As per Section 88(2)(i), (v) and (xii), an individual in entitled to a deduction of 20 per cent of the sums paid to LIC, PPF, ULIP in the name of any child. Can I get the deduction if I pay out of my chargeable income towards a policy or account of my child who is:1. Male or female
2. Minor or major
3. Unmarried or married
4. Having separate income chargeable to tax
There are serious difference of opinion about source of the CAS.
-M V Tatwawadi, NAGPUR
As long as the contribution comes out of your income chargeable to tax, the rebate is available whether the child is male or female, minor or major, unmarried or married and has separate income or not.
1. I would like your opinion regarding investments in gilt funds of mutual funds vis-a-vis bond funds with regards to returns (I hope you will agree gilt funds are definitely safer).
2. Since the returns in infrastructure bonds are near 10 per cent currently and the Section 54EA/EB options are no longer available, are these still preferable to investing in PPF?
-Vinod Kumar Gupta, vkgupta-1999@yahoo.com
1. I prefer bonds. Yes, the gilt bonds are safer than bonds, but the difference is marginal.
2. The main advantage of infrastructure bonds accrue from their lock-in of only three years. Therefore, the bonds are better than PPF despite the fact that the bonds are covered by Section 80L up to an aggregate amount of Rs 12,000, beyond which they become fully taxable. PPF interest is 11 per cent fully tax-free.
I hold 1,200 shares of Bajaj Auto as follows:
1. 10 shares (face value of Rs 100) purchased on August 22, 1984 @ Rs 900 per share. These were subdivided into 100 shares (face value of Rs 10) on December 10, 1987.
2. The balance 1,100 shares are all bonus shares as follows:
June 6, 1988: 100 shares (bonus
November 25, 1991: 200 shares (bonus)
August 26, 1994: 400 shares (bonus)
October 20, 1997: 400 shares (bonus)
Total: 1,100 shares (bonus)
Since I wish to dispose off the entire lot of 1,200 shares under the recent buy-back announcement, I would like to know how much I would have to pay as longterm capital gains tax.
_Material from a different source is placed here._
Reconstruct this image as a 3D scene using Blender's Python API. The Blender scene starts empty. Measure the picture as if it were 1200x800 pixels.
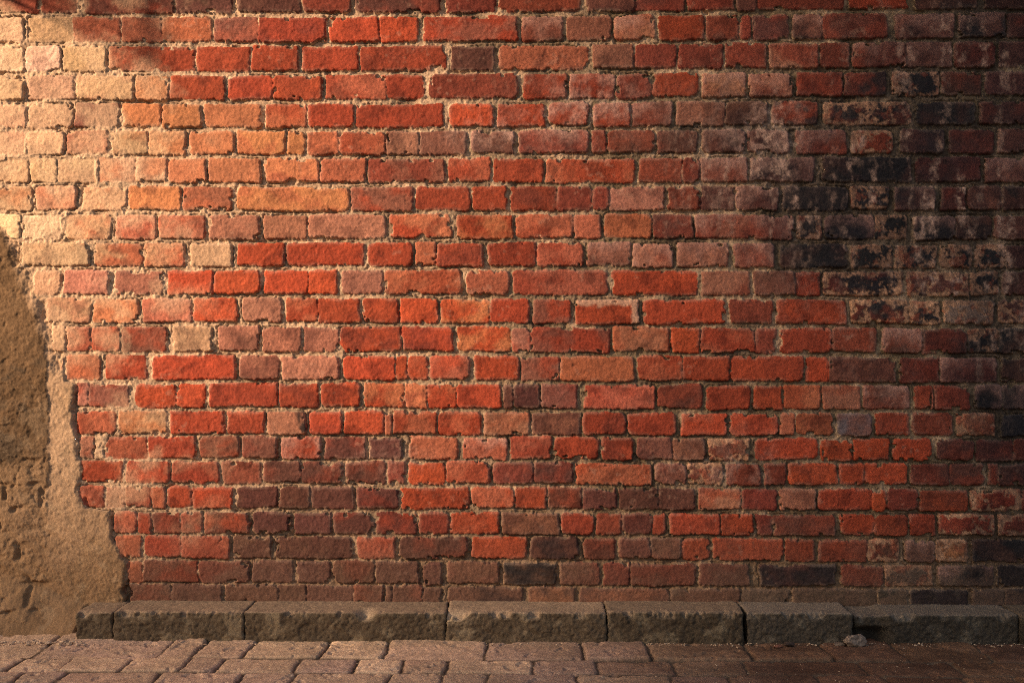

Roughly speaking, (even considering the entire lot of 1,200 shares as bonus shares, the longterm capital gains would be 1,200 shares x Rs 400/share = Rs 4,80,000.00. (Of course, there is always the possibility that the company would not buy back all the shares, but only a part).
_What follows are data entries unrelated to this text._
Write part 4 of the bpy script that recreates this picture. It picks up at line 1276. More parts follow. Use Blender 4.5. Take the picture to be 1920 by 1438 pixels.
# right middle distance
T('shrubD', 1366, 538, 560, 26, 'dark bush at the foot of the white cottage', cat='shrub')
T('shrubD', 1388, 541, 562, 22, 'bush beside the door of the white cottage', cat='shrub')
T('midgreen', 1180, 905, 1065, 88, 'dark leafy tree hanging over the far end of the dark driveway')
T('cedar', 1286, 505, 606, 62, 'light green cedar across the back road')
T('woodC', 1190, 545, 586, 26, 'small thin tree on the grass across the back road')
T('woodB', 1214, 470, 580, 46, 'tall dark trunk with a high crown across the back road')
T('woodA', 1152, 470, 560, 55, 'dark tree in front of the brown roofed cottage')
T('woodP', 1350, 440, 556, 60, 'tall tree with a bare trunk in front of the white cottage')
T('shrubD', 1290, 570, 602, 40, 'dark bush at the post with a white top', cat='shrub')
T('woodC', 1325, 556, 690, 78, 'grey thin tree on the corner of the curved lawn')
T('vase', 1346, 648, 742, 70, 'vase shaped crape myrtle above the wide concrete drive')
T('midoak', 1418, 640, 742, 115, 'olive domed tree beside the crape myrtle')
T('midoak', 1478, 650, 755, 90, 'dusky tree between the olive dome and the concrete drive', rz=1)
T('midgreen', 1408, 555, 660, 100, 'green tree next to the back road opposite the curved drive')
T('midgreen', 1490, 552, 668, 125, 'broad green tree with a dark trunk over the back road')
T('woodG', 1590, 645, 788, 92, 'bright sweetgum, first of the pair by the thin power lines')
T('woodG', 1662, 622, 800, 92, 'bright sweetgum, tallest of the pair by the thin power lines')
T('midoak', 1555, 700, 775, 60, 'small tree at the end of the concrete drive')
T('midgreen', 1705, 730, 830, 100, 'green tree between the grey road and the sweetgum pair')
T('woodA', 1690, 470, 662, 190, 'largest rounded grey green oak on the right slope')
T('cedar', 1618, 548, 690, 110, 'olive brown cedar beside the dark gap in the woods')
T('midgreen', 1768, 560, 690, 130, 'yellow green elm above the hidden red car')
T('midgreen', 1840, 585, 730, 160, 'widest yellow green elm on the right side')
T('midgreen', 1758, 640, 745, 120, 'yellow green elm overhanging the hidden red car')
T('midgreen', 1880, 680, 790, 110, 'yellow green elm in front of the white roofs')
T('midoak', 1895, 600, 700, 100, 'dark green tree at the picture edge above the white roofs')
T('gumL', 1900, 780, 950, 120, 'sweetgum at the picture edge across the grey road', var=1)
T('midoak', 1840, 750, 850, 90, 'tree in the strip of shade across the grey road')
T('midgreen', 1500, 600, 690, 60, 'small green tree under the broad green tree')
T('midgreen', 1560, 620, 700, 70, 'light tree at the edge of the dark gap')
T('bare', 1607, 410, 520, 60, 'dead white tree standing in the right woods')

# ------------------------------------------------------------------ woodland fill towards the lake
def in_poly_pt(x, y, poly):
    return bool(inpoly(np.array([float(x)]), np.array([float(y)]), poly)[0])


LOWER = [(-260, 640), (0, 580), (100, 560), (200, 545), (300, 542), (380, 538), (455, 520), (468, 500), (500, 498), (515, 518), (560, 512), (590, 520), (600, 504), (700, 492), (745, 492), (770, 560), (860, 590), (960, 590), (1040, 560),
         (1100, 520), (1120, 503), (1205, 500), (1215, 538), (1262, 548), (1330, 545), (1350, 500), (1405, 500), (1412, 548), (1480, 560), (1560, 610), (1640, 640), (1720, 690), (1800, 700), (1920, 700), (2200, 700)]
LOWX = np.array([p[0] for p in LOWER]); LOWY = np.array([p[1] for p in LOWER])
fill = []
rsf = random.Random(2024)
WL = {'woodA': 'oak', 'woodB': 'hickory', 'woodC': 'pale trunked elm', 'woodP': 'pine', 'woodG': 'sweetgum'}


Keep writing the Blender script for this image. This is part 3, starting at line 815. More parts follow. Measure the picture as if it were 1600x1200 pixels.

To reduce the longterm capital gains tax, I would like to use Section 54EC and put Rs 4,00,000 in NABARD or NHAI bonds for three years.
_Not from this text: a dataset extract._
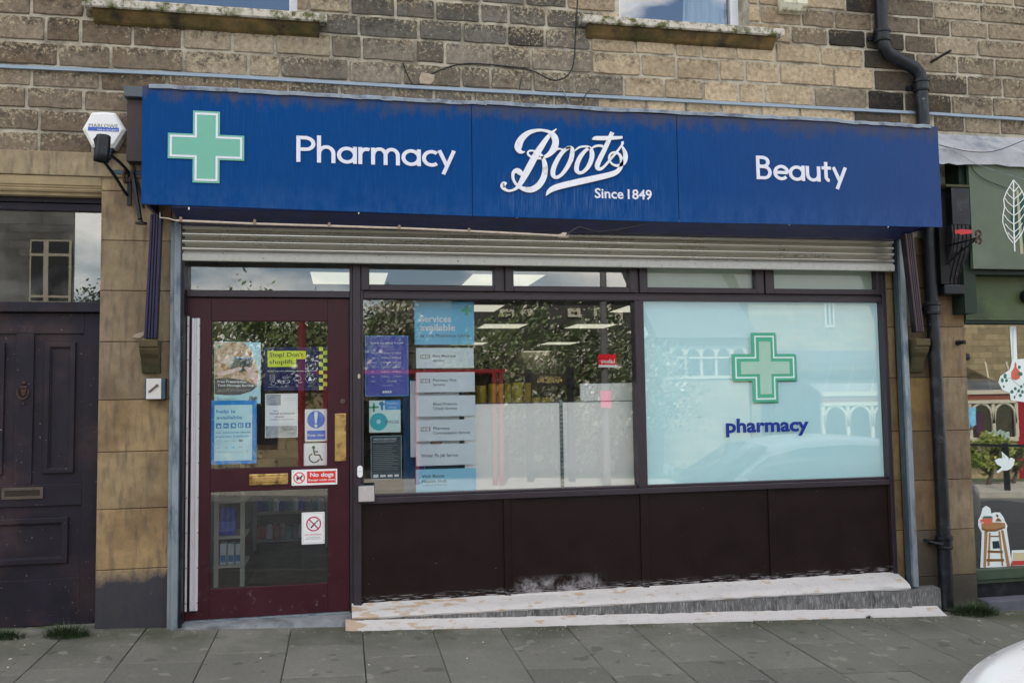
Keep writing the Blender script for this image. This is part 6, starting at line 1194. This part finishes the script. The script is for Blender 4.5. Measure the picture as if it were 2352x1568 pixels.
# chapel at the far left
ch_=thing('chapel','grey stone chapel with tall leaded windows across the street, seen reflected in the left fanlight','building',(-9,-14,0));D=14.;xr=G(18,885,900,D).x
m=MB();m.add([(-20,-D,-1),(xr,-D,-1),(xr-3.5,-D-6,-1),(-20,-D-6,-1),(-20,-D,9),(xr,-D,9),(xr-3.5,-D-6,9),(-20,-D-6,9)],[(0,3,2,1),(4,5,6,7),(0,1,5,4),(1,2,6,5),(2,3,7,6),(3,0,4,7)]);m.build('wall',mat('grey_chapel_stone',(.11,.105,.10),.9,var=.2,vs=4,extra=stone_wall),ch_)
p=G(18,350,1460,D);q=G(18,880,720,D);w_=BX(p.x,xr-.05,-D,-D+.05,p.z,q.z).build('window',flat('mullion_stone',128,122,108),ch_);m=MB();c1=G(18,400,0,D).x;c2=G(18,545,0,D).x;c3=G(18,605,0,D).x;zz=[G(18,500,y,D).z for y in(1440,1400,1370,905,870,730)]
for a,b in((c1,c2),(c3,xr-.1)):
    for u,v in((zz[1],zz[0]),(zz[3],zz[2]),(zz[5],zz[4])): m.box(a,b,-D+.051,-D+.054,v,u)
m.build('leaded_panes',m_odk,w_)
# trees and bushes
def leafmat(n,c,c2): return mat(n,c,.6,var=.3,vs=4,col2=c2,c2s=2.5,c2lo=.52,c2hi=.58)
m_l1=leafmat('green_foliage',(.12,.17,.05),(.25,.28,.12));m_l2=leafmat('blossom_foliage',(.09,.13,.045),(.62,.58,.5));m_bark=mat('tree_bark',(.10,.08,.06),.9,var=.3)
def tree(x,y,zg,h,rx,rz,n,leaf,label,seed,cz=None,ry=None,ls=.065):
    rnd=random.Random(seed);t=thing('tree',label,'tree',(x,y,zg),'trees across the street');cz=cz or h*.62;ry=ry or rx;m=MB();m.tube([(x,y,zg),(x+.1,y,zg+h*.3),(x-.05,y,zg+h*.6),(x,y,zg+h*.85)],[.17*min(1,h/3),.13*min(1,h/3),.08*min(1,h/3),.03*min(1,h/3)],9)
    for i in range(9):
        a=rnd.uniform(0,6.28);z=zg+h*rnd.uniform(.28,.6);m.tube([(x,y,z),(x+math.cos(a)*rx*.4,y+math.sin(a)*ry*.4,z+h*.14),(x+math.cos(a)*rx*.8,y+math.sin(a)*ry*.8,z+h*.2)],[.06*min(1,h/3),.035*min(1,h/3),.012*min(1,h/3)],6)
    m.build('trunk',m_bark,t,smooth=True);m=MB();cl=[]
    for i in range(34):
        a,b=rnd.uniform(0,6.28),rnd.uniform(-1,1);k=rnd.uniform(.45,1.)**.5;s=math.sqrt(1-b*b);cl.append((x+rx*k*s*math.cos(a),y+ry*k*s*math.sin(a),zg+cz+rz*k*b,rnd.uniform(.22,.42)*min(rx,rz)))
    for i in range(int(n*2.2)):
        c=rnd.choice(cl);u=[rnd.gauss(0,.5) for _ in range(3)];p=Vector((c[0]+u[0]*c[3],c[1]+u[1]*c[3],c[2]+u[2]*c[3]));d=Vector([rnd.gauss(0,1) for _ in range(3)]).normalized();e=d.orthogonal().normalized();f=d.cross(e);s=ls*rnd.uniform(.5,1.3)
        m.add([p-e*s,p-f*s*.5,p+e*s,p+f*s*.5],[(0,1,2,3)])
    m.build('crown',leaf,t);return t
def tr(k,x,ytop,D,rx,n,leaf,label,seed,zlow=.2):
    p=G(k,x,ytop,D);h=p.z+.8;rz=(p.z-zlow)/2;tree(p.x,-D,-.8,h,rx,rz,n,leaf,label,seed,cz=.8+zlow+rz)
tr(9,560,345,13,2.0,5200,m_l2,'blossoming tree in the middle of the park across the street',1);tr(9,950,380,13.5,1.7,4200,m_l2,'blossoming tree nearer the hall across the street',2);tr(8,330,300,13,1.5,3600,m_l2,'blossoming tree left of the middle across the street',3);tr(9,200,330,14.5,1.6,3500,m_l1,'green tree behind the bus shelter across the street',4)
tr(6,600,380,13,2.2,5200,m_l1,'wide green tree opposite the shop door across the street',5);tr(6,1000,440,14,1.4,3000,m_l2,'small blossoming tree right of the tree opposite the shop door',6);tr(18,1060,1230,17,1.3,3200,m_l1,'bushy green tree beside the chapel across the street',7,-.4);tr(6,150,430,15,1.6,3000,m_l1,'green tree between the chapel and the shelter across the street',8)
# park wall, far dark terrace, hillside
pw=thing('park_wall','sunlit low stone park wall across the street, seen reflected','wall',(-1,-11.6,-.6));p=G(6,1000,930,11.6);BX(-7.,p.x+1.,-11.9,-11.6,-1.2,p.z).build('masonry',m_ow,pw);BX(-7.,p.x+1.,-11.95,-11.55,p.z,p.z+.08).build('coping',m_osl,pw)
p=G(6,520,900,11.5);q=G(6,660,1300,11.5);BX(G(6,530,0,11.5).x,q.x,-11.59,-11.5,q.z,p.z).build('dark_gate',m_odk,pw)
ft=thing('far_terrace','dark stone terrace with a slate roof behind the trees across the street, seen reflected','building',(6,-27,0));D=26.;p=G(9,0,320,D);zt=G(9,500,235,D).z
xl_=G(8,330,400,D).x;xr_=G(9,1080,400,D).x;m=MB();m.box(xl_,xr_,-D-6,-D,-3,zt);m.build('wall',mat('shaded_dark_stone',(.05,.047,.042),.9,var=.2,vs=3),ft);m=MB();m.add([(xl_,-D+.2,zt),(xr_,-D+.2,zt),(xr_,-D-3,zt+.6),(xl_,-D-3,zt+.6)],[(0,1,2,3)]);m.build('roof',m_osl,ft)
for (xa,xb_,ya,yb) in((210,300,300,350),(640,720,295,350),(810,860,290,345),(940,990,315,370),(340,420,300,345)):
    p=G(9,xa,yb,D);q=G(9,xb_,ya,D);w_=BX(p.x,q.x,-D,-D+.06,p.z,q.z).build('window',m_ocw,ft);BX(p.x+.12,q.x-.12,-D+.061,-D+.07,p.z+.12,q.z-.12).build('pane',m_odk,w_)
sr=thing('slate_roofed_house','house with a long brown roof slope left of the trees across the street, seen reflected','building',(-1,-20,0));D=20.;a=G(8,70,420,D);b=G(8,230,245,D);c=G(8,420,215,D);m=MB();m.add([(a.x-1,-D,-2),(c.x+1,-D,-2),(c.x+1,-D,c.z),(b.x,-D,b.z),(a.x,-D,a.z),(a.x-1,-D,a.z-1)]+[(x,-D-5,z) for x,z in((a.x-1,-2),(c.x+1,-2),(c.x+1,c.z),(b.x,b.z),(a.x,a.z),(a.x-1,a.z-1))],[(0,1,2,3,4,5),(11,10,9,8,7,6)]+[(i,(i+1)%6,(i+1)%6+6,i+6) for i in range(6)]);m.build('shell',mat('brown_slates',(.09,.075,.06),.9,var=.2,vs=6),sr)
tree(G(19,180,0,10.6).x,-10.6,RZ(14)+.1,1.0,.55,.35,1500,leafmat('yellow_green_leaves',(.22,.28,.05),(.4,.42,.1)),'low yellow-green bush behind the street railing in front of the porch',21,.7,.3,.05)
tree(G(19,420,0,11.).x,-11.,RZ(14)+.1,.8,.5,.25,900,m_l1,'small green bush under the porch windows across the street',22,.55,.3,.04)
for nm,lb,kk,xx,ya,yb,cc in(('blue_banner','pale blue banner hung at the left of the porch across the street, seen reflected',19,(80,150),830,1040,(110,170,205)),('clothes_display','teal and pink goods hung in the porch window across the street, seen reflected',19,(250,470),1040,1190,(150,165,160)),('poster_row','dark red posters in the porch window across the street, seen reflected',19,(160,215),870,1130,(70,36,60))):
    p=G(kk,xx[0],yb,12.4);q=G(kk,xx[1],ya,12.4);BX_=MB()
    for i in range(5):
        u0=p.x+(q.x-p.x)*i/5;BX_.prism([(u0,p.z+random.uniform(0,.15)),(u0+(q.x-p.x)*.19,p.z+random.uniform(0,.15)),(u0+(q.x-p.x)*.19,q.z-random.uniform(0,.1)),(u0,q.z-random.uniform(0,.1))],-12.45,-12.42)
    tag(BX_.build(nm,mat(nm+'_cloth',A(*cc),.8,var=.3,vs=6)),lb,'display')
# bus shelter, lamp post with placard, welcome sign
m_redp=flat('shelter_red',120,40,44,.35)
bs=thing('bus_shelter','red framed bus shelter across the street, seen reflected','bus shelter',(1,-9.8,-.3));D=9.8;zr=G(8,500,695,D).z;xa=G(6,990,900,D).x;xb_=G(8,975,690,D).x;xp=[G(9,220,900,D).x,G(9,178,900,D).x-.0,xa,xa+ (xb_-xa)*.5]
m=MB();m.box(xa-.2,xb_,-D-1.3,-D,zr-.04,zr+.03);m.build('roof',m_redp,bs)
for x in xp: BX(x-.035,x+.035,-D-.1,-D-.0015,RZ(x)+.11,zr-.041).build('post',m_redp,bs)
BX(xa,xb_,-D-1.2,-D-1.19,-.1,zr-.041).build('back_glass',m_ogl,bs)
p6=G(6,832,900,9.4);rp=MB();rp.tube([(p6.x,-9.4,RZ(0)+.1),(p6.x,-9.4,3.1)],.06,10);tag(rp.build('red_post',m_redp,smooth=True),'tall red post on the far pavement opposite the shop door, seen reflected','post')
D=9.6;p=G(9,885,900,D);lpst=thing('lamp_post','grey lamp post carrying placards across the street, seen reflected','lamp post',(p.x,-D,-.4));m=MB();m.tube([(p.x,-D,RZ(p.x)+.1),(p.x,-D,7.)],[.075,.05],10);m.build('pole',mat('post_grey',A(90,90,88),.6),lpst,smooth=True);BX(p.x-.05,p.x+.9,-D-.05,-D+.05,6.95,7.05).build('lamp_head',m_galv,lpst)
a=G(9,833,672,D);b=G(9,945,590,D);pk=thing('election_placard','red election placard fixed to the lamp post across the street, seen reflected','placard',(p.x,-D+.1,a.z))
X0,X1=min(a.x,b.x),max(a.x,b.x);BX(X0,X1,-D+.08,-D+.09,a.z,b.z).build('board',flat('placard_red',205,24,44),pk);BX(X0,X1,-D+.091,-D+.093,a.z,a.z+(b.z-a.z)*.2).build('white_strip',m_pwhite,pk)
t_=MB();t_.text('Labour',0,0,0,.2,bold=.03);
def facing(mb,cx,z,Y,w_,h=None):   # lettering that faces the shops (towards +y)
    xs=[v[0] for v in mb.v];zs=[v[2] for v in mb.v];k=w_/(max(xs)-min(xs));c=(max(xs)+min(xs))/2;mb.v=[(cx-(x-c)*k,Y,z+(zz-min(zs))*k) for x,y,zz in mb.v];return mb
facing(t_,(X0+X1)/2,a.z+(b.z-a.z)*.32,-D+.094,(X1-X0)*.82).build('lettering',m_pwhite,pk)
a=G(9,848,930,D);b=G(9,910,820,D);tag(BX(a.x,b.x,-D+.08,-D+.09,a.z,b.z).build('pink_placard',flat('placard_pink',226,60,120)),'small pink placard low on the lamp post across the street, seen reflected','placard')
D=10.6;a=G(9,415,790,D);b=G(9,640,712,D);ws=thing('welcome_sign','dark town sign reading Welcome to Marsden across the street, seen reflected','sign',((a.x+b.x)/2,-D,-.3));BX(a.x,b.x,-D-.05,-D,a.z,b.z).build('board',flat('sign_dark_board',40,38,30),ws)
for x in(a.x-.06,b.x+.06): BX(x-.06,x+.06,-D-.06,-D+.02,RZ(x)+.1,b.z+.1).build('leg',m_black,ws)
t_=MB();t_.text('MARSDEN',0,0,0,.2,bold=.01);t2=MB();t2.text('WELCOME TO',0,0,0,.2);m_gl=flat('sign_gold_letters',190,170,110)
facing(t_,(a.x+b.x)/2,a.z+.06,-D+.004,(b.x-a.x)*.68).build('lettering',m_gl,ws);facing(t2,(a.x+b.x)/2,a.z+(b.z-a.z)*.62,-D+.004,(b.x-a.x)*.6).build('lettering',m_gl,ws)
# tidy helper properties
for o in sc.objects:
    if '_w' in o: del o['_w']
If I retain the remaining Rs 80,000 (if necessary, Rs 50,000) for my domestic requirements:
1. How much capital gain tax would I have to pay?
2. Will there be any additional income tax to be paid, bearing in mind that a) I am a senior citizen; b) my estimated total income would be approximately Rs 70,000 during FY 2000-2001; c) I have a longterm loss of Rs 15,862 carried forward.